TRALAC - Trade Law Centre

Africa: AGOA lobby wants improved legislation

Tuesday, 18 December 2007

Source: East African Business Week (Kampala)

Governments and the civil society organisations from Africa have resolved to push for better trade legislation under the AGOA trade initiative in 2008.

At a meeting a fortnight ago, the AGOA Action Committee laid out strategies aimed at revitalizing the push for new African trade legislation. The committee includes government representatives, NGOs, local and international trade associations from sub-Sahara Africa.

The meeting, which was convened by Ms. Rosa Whitaker, was aimed at reviewing the congressional agenda for Africa in 2008 and to discuss opportunities to strengthen AGOA and advance improved legislation.

The committee discussed a range of ideas for a new Africa trade bill that would improve the existing African Growth Opportunity Act (AGOA).

The group feels that though there has been a lot of success under AGOA, with non-oil AGOA imports reaching $3.2 billion in 2006, there is need for continued advocacy for AGOA to continue benefiting Africa.

"AGOA needs continued advocacy to remain effective for Africa...this Committee needs to mobilise its various constituencies to contribute innovative ideas on how to improve AGOA and go beyond it, to address barriers to development in Africa," Whitaker said.

The AGOA Action Committee, which is co-chaired by former Congressman Mr. Jack Kemp and Rosa Whitaker, the president of the Whitaker Group, has worked over the years to advance AGOA in the US Congress, the private sector and investment community.

According an annual report for 2007 on US trade and investment policy towards sub Sahara Africa and implementation of AGOA, Kenya leads all the other East Africa countries in AGOA related exports with volumes worth some $273 million.

Tanzania's export to the US under AGOA stand at $3.7 million, Uganda at $2.5 million, Rwanda at $864,000 while Burundi which joined the AGOA fraternity only last year recorded nothing.

2007 figures generally show a drop in level of exports considering that Kenya exported products worth $353 million 2006. Uganda earned $32.8 million in 2003 from AGOA at the time of its peak.

Uganda's performance has since deteriorated by over 33%.

Despite the slump, the US continues to be a potentially significant market for the region especially in terms of future plans for export growth in various sectors. The AGOA market therefore offers an opportunity for expansion of East Africa's export base, provided the various trade constraints are addressed.

The AGOA Act, which was enacted in 2000, is the cornerstone of the US' trade and investment policy with sub-Saharan African countries.

Congress has amended the AGOA Act to improve and expand preferential access for beneficiary countries. AGOA rewards reforming countries with preferences that have been proven to help reduce barriers to trade, increase exports, create jobs, and expand business opportunities for African and U.S. entrepreneurs.

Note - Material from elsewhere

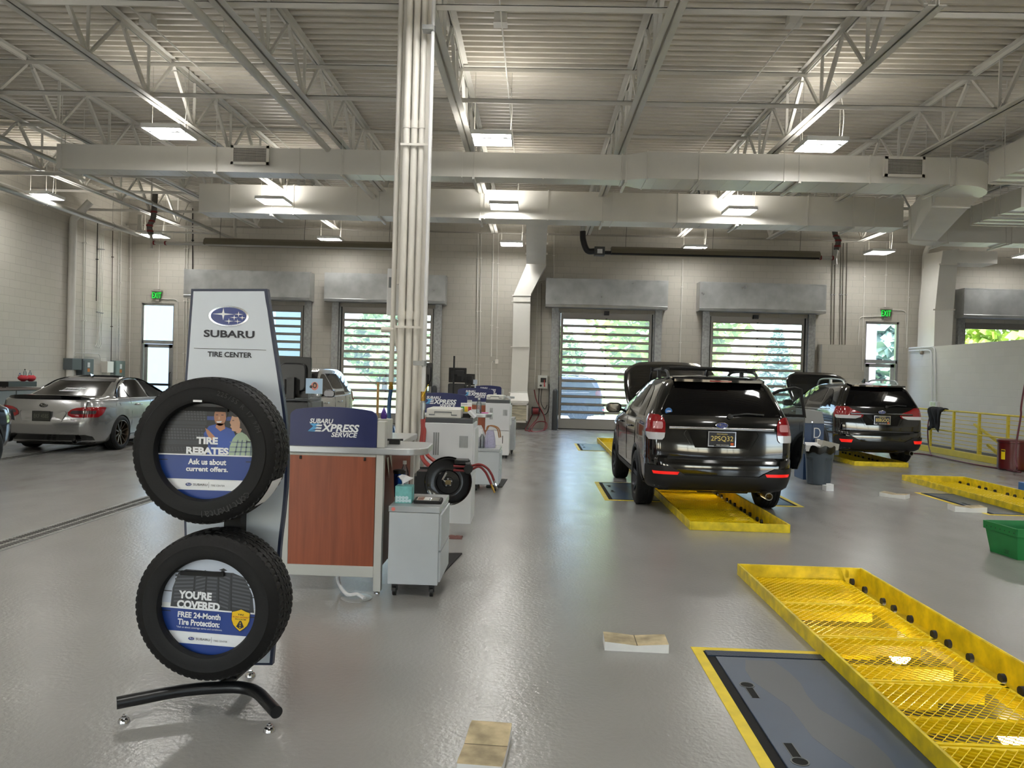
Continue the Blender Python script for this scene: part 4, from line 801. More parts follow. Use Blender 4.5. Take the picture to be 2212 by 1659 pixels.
# ================================================================ service counters
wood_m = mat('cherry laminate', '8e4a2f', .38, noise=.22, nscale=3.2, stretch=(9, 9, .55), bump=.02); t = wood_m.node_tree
wood_d = mat('dark cherry laminate', '6e3323', .4, noise=.15, nscale=3, stretch=(9, 9, .6)); navy = mat('navy sign panel', '131f58', .35, noise=.05, nscale=4); lam = mat('silver counter edge', 'b9bcbe', .28, metal=.55); post_m = mat('light grey frame', 'bfc0bb', .42); sky_b = mat('print sky blue', '4fa3dc', .35)
def counter(yf, x0, x1, label, detail=1, sc=1.):
    """front faces the viewer; x0..x1 is the body, the top overhangs to the right"""
    o = thing('service_counter', label, 'service counter', ((x0 + x1) / 2, yf, 0), group='service counters'); zt = 1.06; D = 1.5
    b = MB(); b.box(x0 + .005, x1 - .06, yf + .005, yf + .025, .2, 1.005); b.build('front_panel', wood_m, o)
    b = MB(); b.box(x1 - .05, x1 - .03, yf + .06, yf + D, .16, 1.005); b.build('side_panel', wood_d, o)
    b = MB(); b.box(x0 - .06, x0 + .005, yf, yf + .06, .02, 1.01); b.box(x1 - .055, x1, yf, yf + .06, .02, 1.01); b.box(x0, x1 - .055, yf, yf + .05, .12, .2); b.box(x0, x1 - .055, yf + .003, yf + .03, .99, 1.01); b.build('frame', post_m, o, bevel=.004)
    for xa_ in (x1 - .055, x0 - .06): b = MB(); b.box(xa_, xa_ + .055, yf + D - .06, yf + D, .02, 1.01); b.build('rear_leg', post_m, o, bevel=.004)
    for x, y in ((x1 - .03, yf + .03), (x0 - .03, yf + .03), (x1 - .03, yf + D - .03)):
        f = MB(); f.lathe([(.006, .03), (.006, .012), (.02, .009), (.022, 0), (0, 0)], 12, T(x, y, 0)); f.build('leveling_foot', chrome, o, smooth=40)
    ov = x1 + .30; poly = [(x0 - .06, yf - .012)] + [(ov - .16 + .16 * sin(a), yf - .012 + .16 - .16 * cos(a)) for a in [pi / 2 * k / 8 for k in range(9)]] + [(ov - .01, yf + .45)] + [(ov - .12 + .11 * cos(a), yf + .5 + .11 * sin(a)) for a in [pi / 2 * k / 6 for k in range(7)]] + [(x1 + .02, yf + .61), (x1 + .02, yf + D), (x0 - .06, yf + D)]
    b = MB(); b.prism(poly, zt - .05, zt); b.build('worktop', lam, o, bevel=.008)
    b = MB(); W = x1 - .055 - x0; H = .285; top = [(x0 + W * k / 16, zt + H - .03 * ((k / 8 - 1) ** 2)) for k in range(17)]
    r = .04; poly = [(x0, zt), (x1 - .055, zt)] + [(x1 - .055, zt + H - .07)] + [(x1 - .055 - r + r * cos(a), zt + H - .07 + r * sin(a)) for a in (.4, .8, 1.2)] + [p for p in top[::-1][1:-1]] + [(x0 + r - r * cos(a), zt + H - .07 + r * sin(a)) for a in (1.2, .8, .4)] + [(x0, zt + H - .07)]
    b.prism(poly, 0, .03, Matrix(((1, 0, 0, 0), (0, 0, 1, yf + .0), (0, 1, 0, 0), (0, 0, 0, 1)))); hb = b.build('header_panel', navy, o)
    b = MB(); b.box(x1 - .055, x1 + .005, yf + .005, yf + .1, zt, zt + .19); b.box(x0, x1 - .055, yf + .03, yf + .1, zt, zt + .17); b.build('header_support', post_m, o, bevel=.004)
    u = W / 178.; M_ = frontal((x0, yf - .001, zt)); b = MB(); hx = lambda px: (px - 621) * u * 0 + (px - 621.) * W / 199.; 
    k = W / 199.; X_ = lambda p: (p - 622) * k; Z_ = lambda p: (963 - p) * k
    b.text('SUBARU', M_ @ T(X_(694), Z_(906), 0), w=54 * k, h=11 * k, bold=.03, shear=.22); b.text('XPRESS', M_ @ T(X_(737), Z_(921), 0), w=88 * k, h=18 * k, bold=.035, shear=.22); b.text('SERVICE', M_ @ T(X_(747), Z_(936), 0), w=60 * k, h=11 * k, bold=.03, shear=.22)
    for i in range(3): yy = 914 + i * 6.2; b.face([M_ @ V((X_(684 - i * 1.2), Z_(yy), .001)), M_ @ V((X_(696 - i * 1.2), Z_(yy), .001)), M_ @ V((X_(695 - i * 1.2), Z_(yy + 3.6), .001)), M_ @ V((X_(681 - i * 1.2), Z_(yy + 3.6), .001))])
    b.build('lettering', pwhite, o); b = MB()
    for q in (((667, 912), (690, 912), (686, 916), (676, 919)), ((674, 919), (688, 919), (682, 924), (663, 930)), ((663, 930), (684, 926), (681, 930))): b.face([M_ @ V((X_(x), Z_(y), .0008)) for x, y in q])
    b.build('wing_mark', sky_b, o); b = MB()
    for px in (648, 795): b.cyl((x0 + (px - 622) * k, yf + .004, .985), (x0 + (px - 622) * k, yf - .004, .965), .008, 10)
    b.build('screw', blk, o); return o
X1a, X1b = P(622, 1100, 5.64).x, P(826, 1100, 5.64).x
counter(5.64, X1a, X1b, 'nearest cherry wood counter with the navy service sign, beside the tire tower')
xr2 = P(1012, 900, 11.1).x + .03; counter(11.1, xr2 - .80, xr2, 'second counter, its navy sign partly hidden by the near white printer')
xr3 = P(1068, 870, 16.3).x + .03; counter(16.3, xr3 - .80, xr3, 'third counter, its navy sign partly hidden by the far white printer'); counter(21.2, xr3 - .84, xr3 - .04, 'farthest counter, only the top edge of its sign showing')
# cable below the near counter
b = MB(); b.tube(bez([P(727, 1235, 5.75), P(733, 1262, 5.75), G(750, 1284, .03), G(772, 1284, .025), G(787, 1293, .012)], 8), .014, 10); o = thing('power_cable', 'white power cable hanging below the near counter', 'cable', (-1.4, 5.8, 0)); b.build('cable_run', white, o, smooth=60); q = G(770, 1292); b = MB(); b.lathe([(.11, .0), (.11, .004), (.1, .006), (0, .006)], 24, T(q.x, q.y, 0)); tag(b.build('floor_outlet_cover', galv, smooth=40), 'round floor outlet cover below the near counter', 'outlet cover')
def caster(mb_name, parent, x, y, r=.03):
    b = MB(); b.cyl((x - .012, y, r), (x + .012, y, r), r, 16); b.build('caster', blk, parent, smooth=40)
    b = MB(); b.box(x - .02, x + .02, y - .015, y + .015, r, 2 * r + .012); b.build('caster_fork', blk, parent)
def pedestal(x0, x1, yf, yb, z, label):
    o = thing('pedestal_cabinet', label, 'cabinet', ((x0 + x1) / 2, (yf + yb) / 2, 0), group='light grey pedestal cabinets'); b = MB(); b.box(x0, x1, yf, yb, .09, z - .045); b.build('cabinet_body', grey_lt, o, bevel=.004)
    b = MB(); b.box(x0 - .004, x1 + .004, yf - .004, yb + .004, z - .043, z); b.build('cabinet_top', mat('pedestal top', 'a9adb0', .25, metal=.2), o, bevel=.004); b = MB(); b.box(x1, x1 + .016, yf + .02, yb - .02, .11, z * .5); b.box(x1, x1 + .016, yf + .02, yb - .02, z * .5 + .01, z - .06); b.build('drawer_front', grey_lt, o, bevel=.003)
    for x in (x0 + .045, x1 - .045):
        for y in (yf + .05, yb - .05): caster('caster', o, x, y, .034)
    return o
a, c = P(836, 1283, 5.6), P(949, 1100, 5.6); pc = pedestal(a.x, c.x, 5.6, 6.2, P(890, 1094, 5.6).z, 'light grey pedestal cabinet beside the near counter, with the tissue box'); zp = P(890, 1094, 5.6).z
b = MB(); b.lathe([(.014, 0), (.014, .001), (0, .001)], 16, frontal((a.x + .03, 5.594, zp - .022))); b.build('round_sticker', mat('red sticker', 'd9736a', .5), pc)
a2, c2_ = P(1021, 1055, 10.9), P(1079, 970, 10.9); z3 = P(1050, 969, 10.9).z; pedestal(a2.x, c2_.x, 10.9, 11.5, z3, 'light grey pedestal cabinet carrying the handbag'); a4, c4 = P(1080, 985, 16.2), P(1112, 900, 16.2); pedestal(a4.x, c4.x, 16.2, 16.8, .75, 'farthest pedestal cabinet, beside the far white printer')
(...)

The countries export duty free to the US market products like textiles and apparels, petroleum products, chemicals, transportation equipment, minerals and metals, diamonds, fresh fruits, flowers and footwear, among others.

Thirty-eight of the 48 sub-Saharan African countries are eligible for AGOA, including Liberia, which was added to the list of eligible sub-Saharan African countries as of January 1, 2007.

Twenty-six of these 38 countries are eligible to receive AGOA's apparel benefits.

Since its inception in 2000, AGOA has helped increase US two-way trade with sub-Sahara Africa. Total imports by the US from Africa increased by 17% to $59.2 billion.

In 2006, over 98% of US imports from AGOA-eligible countries entered the United States duty-free. U.S. imports from AGOA countries totaled $44.2 billion in 2006, up 16% over 2005, largely due to oil.

Non-oil AGOA trade increased by 7% to $3.2 billion - rebounding from a decline of 16% in 2005 as several sub-sectors (footwear, fruits, nuts, prepared vegetables and cut flowers) experienced increases.